Interchange Blog
New six-man bloc emerges in Bicol polls
LEGAZPI CITY: Four provincial governors in Bicol region have kept their posts, two new faces have emerged including a 23-year-old son of an outgoing governor to complete what was touted as the Bicol Bloc.
The Bicol Bloc of six governors has five oppositionists and one from the ruling Liberal Party who happened to run unopposed.
The Commission on Elections has proclaimed the six without running into any pre-proclamation protests.
The six governors are Ed-gardo Tallado (NPC) of Ca-marines Norte, Raul Lee (UNA) of Sorsogon, Rizalina Seachon Lanete (NPC) of Masbate, and Joey Sarte Salceda (LP) of Albay. The two newly elected governors are businesswoman Cecilia Wong of Catanduanes (Independent), and L-Ray “Migs” Villafuerte Jr., (NP), Camarines Sur.
The four reelected governors are in their last third terms.
Comelec provincial supervisor Mae Ann Cortes immediately proclaimed Salceda, saying even for only one vote, he can be proclaimed winner. Comelec records, however, showed Salceda earned almost 300,000 votes or 73 percent of the P411,271 votes cast during the election.
The young Migs Villafuerte, son of outgoing Gov. L-Ray Villafuerte defeated his
grandfather veteran Bicol politico Rep. Luis Villafuerte whose wife Nelly was also trounced by the late Interior Sec. Jesse Robredo’s wife Leni in the third district of Camarines Sur.

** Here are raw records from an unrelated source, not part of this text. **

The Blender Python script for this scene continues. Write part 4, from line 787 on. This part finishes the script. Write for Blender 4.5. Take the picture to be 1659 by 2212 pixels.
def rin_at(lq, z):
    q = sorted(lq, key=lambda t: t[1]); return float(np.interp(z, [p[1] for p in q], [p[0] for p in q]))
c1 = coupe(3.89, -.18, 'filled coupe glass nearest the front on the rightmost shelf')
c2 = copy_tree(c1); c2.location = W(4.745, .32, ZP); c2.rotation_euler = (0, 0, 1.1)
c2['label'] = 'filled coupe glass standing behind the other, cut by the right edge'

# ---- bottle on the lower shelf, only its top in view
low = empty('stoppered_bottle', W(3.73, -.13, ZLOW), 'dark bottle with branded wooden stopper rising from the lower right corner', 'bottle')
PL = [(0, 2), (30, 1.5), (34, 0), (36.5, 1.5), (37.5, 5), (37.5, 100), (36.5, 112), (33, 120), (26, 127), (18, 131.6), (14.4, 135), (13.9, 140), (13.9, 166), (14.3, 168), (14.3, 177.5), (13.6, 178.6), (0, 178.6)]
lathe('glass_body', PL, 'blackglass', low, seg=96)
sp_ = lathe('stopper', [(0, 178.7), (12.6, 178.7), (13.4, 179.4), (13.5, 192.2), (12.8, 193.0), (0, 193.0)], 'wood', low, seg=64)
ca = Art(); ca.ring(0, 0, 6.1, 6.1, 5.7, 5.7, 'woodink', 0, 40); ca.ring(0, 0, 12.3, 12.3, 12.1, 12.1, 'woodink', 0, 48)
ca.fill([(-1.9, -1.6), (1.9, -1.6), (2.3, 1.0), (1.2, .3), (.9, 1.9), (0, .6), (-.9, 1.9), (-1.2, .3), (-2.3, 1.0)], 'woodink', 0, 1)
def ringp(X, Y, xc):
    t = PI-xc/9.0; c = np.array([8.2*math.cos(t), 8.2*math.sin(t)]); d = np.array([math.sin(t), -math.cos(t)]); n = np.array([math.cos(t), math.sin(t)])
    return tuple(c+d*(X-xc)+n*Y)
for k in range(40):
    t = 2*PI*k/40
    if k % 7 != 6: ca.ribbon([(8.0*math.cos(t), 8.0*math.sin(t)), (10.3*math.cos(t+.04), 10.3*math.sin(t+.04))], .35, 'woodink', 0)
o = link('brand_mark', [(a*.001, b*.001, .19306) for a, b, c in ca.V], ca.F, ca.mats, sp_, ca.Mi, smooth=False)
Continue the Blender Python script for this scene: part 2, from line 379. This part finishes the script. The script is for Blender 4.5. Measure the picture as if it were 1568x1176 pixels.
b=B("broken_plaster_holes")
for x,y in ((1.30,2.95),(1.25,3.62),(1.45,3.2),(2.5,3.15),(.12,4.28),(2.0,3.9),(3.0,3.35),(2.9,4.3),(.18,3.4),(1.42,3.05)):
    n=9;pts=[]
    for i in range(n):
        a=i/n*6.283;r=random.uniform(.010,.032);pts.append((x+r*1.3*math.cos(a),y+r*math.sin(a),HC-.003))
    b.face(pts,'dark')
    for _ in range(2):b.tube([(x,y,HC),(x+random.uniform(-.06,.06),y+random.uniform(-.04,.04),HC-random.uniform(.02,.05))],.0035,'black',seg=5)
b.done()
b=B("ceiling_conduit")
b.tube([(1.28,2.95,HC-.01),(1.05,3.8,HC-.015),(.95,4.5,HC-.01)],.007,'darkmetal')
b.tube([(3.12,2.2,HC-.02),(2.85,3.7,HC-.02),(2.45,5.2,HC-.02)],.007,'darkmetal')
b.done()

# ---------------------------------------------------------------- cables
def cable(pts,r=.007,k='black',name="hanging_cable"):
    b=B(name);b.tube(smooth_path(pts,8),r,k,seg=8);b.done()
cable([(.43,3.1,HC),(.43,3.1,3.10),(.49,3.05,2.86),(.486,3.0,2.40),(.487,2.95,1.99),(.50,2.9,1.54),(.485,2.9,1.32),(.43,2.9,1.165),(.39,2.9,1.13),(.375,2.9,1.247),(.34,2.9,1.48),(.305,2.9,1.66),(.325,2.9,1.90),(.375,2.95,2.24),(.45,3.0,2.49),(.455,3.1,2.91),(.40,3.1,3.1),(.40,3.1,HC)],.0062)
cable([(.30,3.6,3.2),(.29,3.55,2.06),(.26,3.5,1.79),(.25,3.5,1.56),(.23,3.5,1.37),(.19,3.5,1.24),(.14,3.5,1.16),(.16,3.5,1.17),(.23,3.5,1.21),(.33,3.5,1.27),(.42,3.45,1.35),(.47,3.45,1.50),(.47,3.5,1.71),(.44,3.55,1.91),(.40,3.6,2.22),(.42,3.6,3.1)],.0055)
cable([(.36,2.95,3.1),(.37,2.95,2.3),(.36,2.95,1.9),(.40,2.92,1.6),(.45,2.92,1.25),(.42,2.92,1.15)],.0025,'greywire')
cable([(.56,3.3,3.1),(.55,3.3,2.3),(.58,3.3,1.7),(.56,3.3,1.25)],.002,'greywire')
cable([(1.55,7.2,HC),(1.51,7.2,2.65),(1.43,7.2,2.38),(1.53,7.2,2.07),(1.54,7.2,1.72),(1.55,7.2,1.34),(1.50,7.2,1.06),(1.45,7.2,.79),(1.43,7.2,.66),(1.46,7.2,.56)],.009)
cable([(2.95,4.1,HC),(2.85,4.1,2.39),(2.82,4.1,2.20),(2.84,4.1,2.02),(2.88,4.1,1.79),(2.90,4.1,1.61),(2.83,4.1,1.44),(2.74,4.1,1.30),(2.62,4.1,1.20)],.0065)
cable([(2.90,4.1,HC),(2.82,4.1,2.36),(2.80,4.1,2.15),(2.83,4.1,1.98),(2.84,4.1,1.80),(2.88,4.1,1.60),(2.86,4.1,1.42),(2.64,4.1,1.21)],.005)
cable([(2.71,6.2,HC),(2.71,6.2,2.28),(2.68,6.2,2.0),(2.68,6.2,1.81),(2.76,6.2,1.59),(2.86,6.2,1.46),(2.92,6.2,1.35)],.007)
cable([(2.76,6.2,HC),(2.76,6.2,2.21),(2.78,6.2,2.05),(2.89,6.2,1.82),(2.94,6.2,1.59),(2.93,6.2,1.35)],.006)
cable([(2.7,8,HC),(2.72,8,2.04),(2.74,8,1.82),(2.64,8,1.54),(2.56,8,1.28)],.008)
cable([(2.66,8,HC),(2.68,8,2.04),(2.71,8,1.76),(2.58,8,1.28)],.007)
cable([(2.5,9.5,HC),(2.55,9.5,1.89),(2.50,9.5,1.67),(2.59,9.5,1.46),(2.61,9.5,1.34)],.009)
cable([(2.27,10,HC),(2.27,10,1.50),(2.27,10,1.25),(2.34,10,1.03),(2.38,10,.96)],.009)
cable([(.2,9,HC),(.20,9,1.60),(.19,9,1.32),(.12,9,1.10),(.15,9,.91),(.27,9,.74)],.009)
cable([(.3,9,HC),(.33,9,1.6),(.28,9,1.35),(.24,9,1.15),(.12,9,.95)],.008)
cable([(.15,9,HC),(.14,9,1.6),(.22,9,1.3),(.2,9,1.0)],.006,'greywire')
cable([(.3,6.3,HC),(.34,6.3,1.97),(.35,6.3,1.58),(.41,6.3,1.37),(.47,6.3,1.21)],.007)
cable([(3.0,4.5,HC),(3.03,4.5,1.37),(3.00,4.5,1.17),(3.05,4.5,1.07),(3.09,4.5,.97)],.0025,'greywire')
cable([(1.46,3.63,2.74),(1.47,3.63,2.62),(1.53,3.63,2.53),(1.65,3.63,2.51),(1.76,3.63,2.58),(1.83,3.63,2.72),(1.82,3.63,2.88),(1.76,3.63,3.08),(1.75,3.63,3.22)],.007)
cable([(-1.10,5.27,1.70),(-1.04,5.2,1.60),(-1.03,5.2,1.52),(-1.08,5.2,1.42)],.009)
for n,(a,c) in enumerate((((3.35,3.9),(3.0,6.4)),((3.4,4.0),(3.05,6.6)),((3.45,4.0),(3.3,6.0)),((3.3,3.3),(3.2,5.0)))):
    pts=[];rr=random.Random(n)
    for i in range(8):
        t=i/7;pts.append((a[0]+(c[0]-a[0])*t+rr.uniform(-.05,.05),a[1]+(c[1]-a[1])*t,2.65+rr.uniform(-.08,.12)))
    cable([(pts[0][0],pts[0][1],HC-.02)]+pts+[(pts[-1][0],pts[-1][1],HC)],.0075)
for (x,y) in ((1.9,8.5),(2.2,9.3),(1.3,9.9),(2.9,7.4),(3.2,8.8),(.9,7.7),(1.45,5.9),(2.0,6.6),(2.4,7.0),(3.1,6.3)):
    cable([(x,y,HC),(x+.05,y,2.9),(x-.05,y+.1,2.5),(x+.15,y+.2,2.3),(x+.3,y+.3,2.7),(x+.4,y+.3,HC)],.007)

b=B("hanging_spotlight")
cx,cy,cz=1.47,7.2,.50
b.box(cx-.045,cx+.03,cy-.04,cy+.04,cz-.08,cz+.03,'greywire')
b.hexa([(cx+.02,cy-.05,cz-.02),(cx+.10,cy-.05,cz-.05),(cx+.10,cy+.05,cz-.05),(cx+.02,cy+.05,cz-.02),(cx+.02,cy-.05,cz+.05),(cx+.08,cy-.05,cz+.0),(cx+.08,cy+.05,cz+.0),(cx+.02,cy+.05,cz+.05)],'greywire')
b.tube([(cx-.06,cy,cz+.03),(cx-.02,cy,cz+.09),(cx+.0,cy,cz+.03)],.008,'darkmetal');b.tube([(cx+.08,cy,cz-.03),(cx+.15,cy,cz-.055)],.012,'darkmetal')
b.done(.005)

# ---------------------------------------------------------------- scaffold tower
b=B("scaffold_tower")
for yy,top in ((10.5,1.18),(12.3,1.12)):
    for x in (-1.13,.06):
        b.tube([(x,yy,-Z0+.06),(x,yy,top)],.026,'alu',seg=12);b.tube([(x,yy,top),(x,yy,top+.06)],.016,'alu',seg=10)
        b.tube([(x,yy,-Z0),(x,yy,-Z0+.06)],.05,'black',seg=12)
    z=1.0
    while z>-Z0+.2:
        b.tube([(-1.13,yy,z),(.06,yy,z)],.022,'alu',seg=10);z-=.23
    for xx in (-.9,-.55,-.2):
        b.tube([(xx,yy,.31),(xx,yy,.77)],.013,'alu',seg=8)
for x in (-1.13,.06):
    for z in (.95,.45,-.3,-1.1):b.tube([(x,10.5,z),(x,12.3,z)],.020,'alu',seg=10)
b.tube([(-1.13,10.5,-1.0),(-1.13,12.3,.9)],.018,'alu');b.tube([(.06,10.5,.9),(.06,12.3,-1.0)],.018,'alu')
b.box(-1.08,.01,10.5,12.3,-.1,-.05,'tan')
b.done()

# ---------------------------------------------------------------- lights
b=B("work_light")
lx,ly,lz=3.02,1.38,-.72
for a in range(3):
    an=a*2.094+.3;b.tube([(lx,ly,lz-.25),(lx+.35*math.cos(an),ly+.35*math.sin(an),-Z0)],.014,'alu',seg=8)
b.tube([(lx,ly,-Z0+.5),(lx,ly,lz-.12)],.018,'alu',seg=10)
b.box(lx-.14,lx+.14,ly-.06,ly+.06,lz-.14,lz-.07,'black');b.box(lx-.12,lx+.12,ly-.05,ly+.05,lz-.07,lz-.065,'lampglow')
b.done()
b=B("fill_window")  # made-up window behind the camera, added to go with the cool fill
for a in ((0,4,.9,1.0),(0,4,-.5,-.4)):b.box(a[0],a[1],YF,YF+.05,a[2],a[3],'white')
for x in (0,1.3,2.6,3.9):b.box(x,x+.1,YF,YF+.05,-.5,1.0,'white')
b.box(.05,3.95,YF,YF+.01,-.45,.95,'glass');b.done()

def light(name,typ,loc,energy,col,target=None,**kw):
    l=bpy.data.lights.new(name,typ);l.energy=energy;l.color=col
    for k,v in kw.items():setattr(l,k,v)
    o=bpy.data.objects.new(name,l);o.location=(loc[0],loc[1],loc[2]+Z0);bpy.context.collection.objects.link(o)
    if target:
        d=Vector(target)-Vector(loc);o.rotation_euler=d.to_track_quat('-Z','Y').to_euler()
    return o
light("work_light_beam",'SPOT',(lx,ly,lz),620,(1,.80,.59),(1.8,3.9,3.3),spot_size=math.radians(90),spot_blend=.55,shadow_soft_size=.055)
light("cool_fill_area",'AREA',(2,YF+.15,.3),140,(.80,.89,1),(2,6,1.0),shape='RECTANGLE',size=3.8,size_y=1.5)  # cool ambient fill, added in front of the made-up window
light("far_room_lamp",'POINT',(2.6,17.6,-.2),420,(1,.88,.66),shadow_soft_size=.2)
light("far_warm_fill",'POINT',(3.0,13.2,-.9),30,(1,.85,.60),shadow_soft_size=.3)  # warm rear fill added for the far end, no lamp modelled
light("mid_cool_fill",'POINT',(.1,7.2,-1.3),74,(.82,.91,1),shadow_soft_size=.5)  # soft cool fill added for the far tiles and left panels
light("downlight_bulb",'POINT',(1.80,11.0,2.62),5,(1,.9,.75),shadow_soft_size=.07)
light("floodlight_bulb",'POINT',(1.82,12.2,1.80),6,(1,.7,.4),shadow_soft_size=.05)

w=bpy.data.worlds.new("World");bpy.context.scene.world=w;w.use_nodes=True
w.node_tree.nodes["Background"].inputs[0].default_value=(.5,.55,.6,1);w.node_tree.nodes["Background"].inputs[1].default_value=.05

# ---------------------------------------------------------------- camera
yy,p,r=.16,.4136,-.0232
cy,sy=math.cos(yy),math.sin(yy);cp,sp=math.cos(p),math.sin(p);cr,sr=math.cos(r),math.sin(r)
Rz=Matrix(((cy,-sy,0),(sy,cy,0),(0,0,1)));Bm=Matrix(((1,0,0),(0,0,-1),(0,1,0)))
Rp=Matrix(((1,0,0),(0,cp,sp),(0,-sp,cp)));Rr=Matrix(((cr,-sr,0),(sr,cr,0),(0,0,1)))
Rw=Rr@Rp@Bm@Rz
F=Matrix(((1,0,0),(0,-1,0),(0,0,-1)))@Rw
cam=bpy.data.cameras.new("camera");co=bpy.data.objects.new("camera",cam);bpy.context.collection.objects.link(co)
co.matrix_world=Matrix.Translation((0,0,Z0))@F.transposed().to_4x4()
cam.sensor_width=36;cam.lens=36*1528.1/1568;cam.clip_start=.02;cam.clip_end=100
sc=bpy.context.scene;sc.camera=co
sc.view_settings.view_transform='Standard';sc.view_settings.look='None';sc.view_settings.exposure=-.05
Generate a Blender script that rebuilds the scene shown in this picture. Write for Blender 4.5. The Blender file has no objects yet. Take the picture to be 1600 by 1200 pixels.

Migs Villafuerte’s father L-Ray lost to Rep. Diosdado ‘Dato’ Arroyo. The feuding
Villafuertes had been drastically reduced to only one with the election of the patriarch’s grandson as governor.
Comelec records showed Robredo won in 181 barangays out of the 186 barangays of the third district garnering 31,232 votes against Villafuerte’s 11,414 votes while the young Villafuerte got 209,554 votes against his grandfather’s 148,487.
The heavy support for Robredo was interpreted as sympathy votes for her late husband who was in a feud with his first cousin, Rep. Villafuerte.
Another local candidate who won by a landslide via “sympathy” votes was Vice Mayor Alice Morales (UNA) of Malinao town in Albay who trounced Avelino Ceriola (LP). The Morales family had linked Ceriola in the murder last year of Makati City engineer Nelson Morales, a mayoral bet and elder brother of the elected mayor. Ceriola had strongly denied any knowledge in the reported murder.
In Catanduanes, Gov. Joseph Cua lost to businesswoman Celia Wong who lost twice in her bid for a House seat. Cua who controls almost all big businesses in the province from transportation (shipping and land), gasoline, restaurants, hardware stores, malls, cement supply, construction, abaca, drug stores, name it and he has it as traders would say, has been credited for shouldering burial expenses of poor families in barangays during his two terms. He, however, immediately conceded his defeat.